Ducdalf:
Volgens sommigen zou het woord dukdalf ontstaan zijn in Amsterdam, maar daarvoor worden geen bewijzen aangedragen. Waarschijnlijker lijkt dat de naam herkomstig is uit de opstandiger havensteden dan het toen nog konings gezinde Amsterdam, zoals Gent of Antwerpen, waar het protestantisme diep wortel had geschoten en waar de vijandigheid tegenover de Spanjaarden veel nadrukkelijker verspreid was in brede lagen van de bevolking.

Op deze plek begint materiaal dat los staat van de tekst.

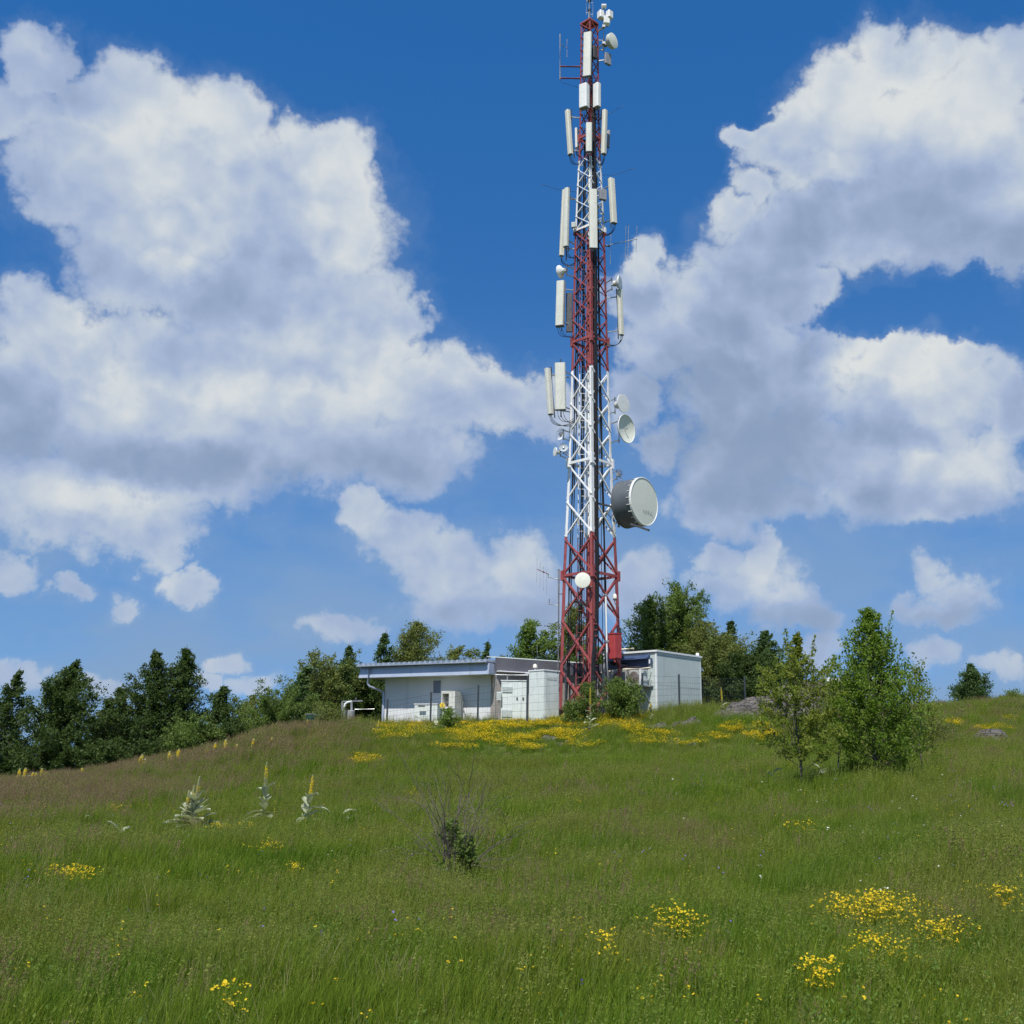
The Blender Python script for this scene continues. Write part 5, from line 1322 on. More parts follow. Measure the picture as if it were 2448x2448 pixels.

En waar men er luidop van droomde om die vreselijke Duc de Alve te trakteren op een paar pittige slagen van de heihamer, een kwestie van hem definitief onschadelijk te maken.
Een andere verklaring vinden we in het etymologisch woordenboek Van Dale.
Dukdalf zou ook volgens deze bron kunnen zijn gevormd uit twee andere woorden, namelijk het Middelnederlandse dock(e) (klos, blok, scheepsdok) en dolfijn (Engelse dolphin betekent ook nu nog meerpaal), en naderhand vervormd tot dukdalf . Deze verklaring is echter minder plausibel, en wel om twee redenen.
Enerzijds is de overgang van de veronderstelde oorspronkelijke Nederlandse vorm dokdolfijn naar dukdalve/dukdalf klankwettig moeilijk hard te maken (vanwaar de klinkerovergang o > u in het eerste deel, als het woord dok in geen enkel Nederlands dialect tot duk is geëvolueerd?). Anderzijds kan in de historische bronnen van het Nederlands en zijn dialecten ook nergens een wisselvorm van dukdalf worden teruggevonden die in zijn fonetische gedaante naar de vermeende grondvorm dokdolfijn verwijst:noch het eerste, noch het tweede bestanddeel van het woord ooit met het klinkerteken , o , worden gespeld.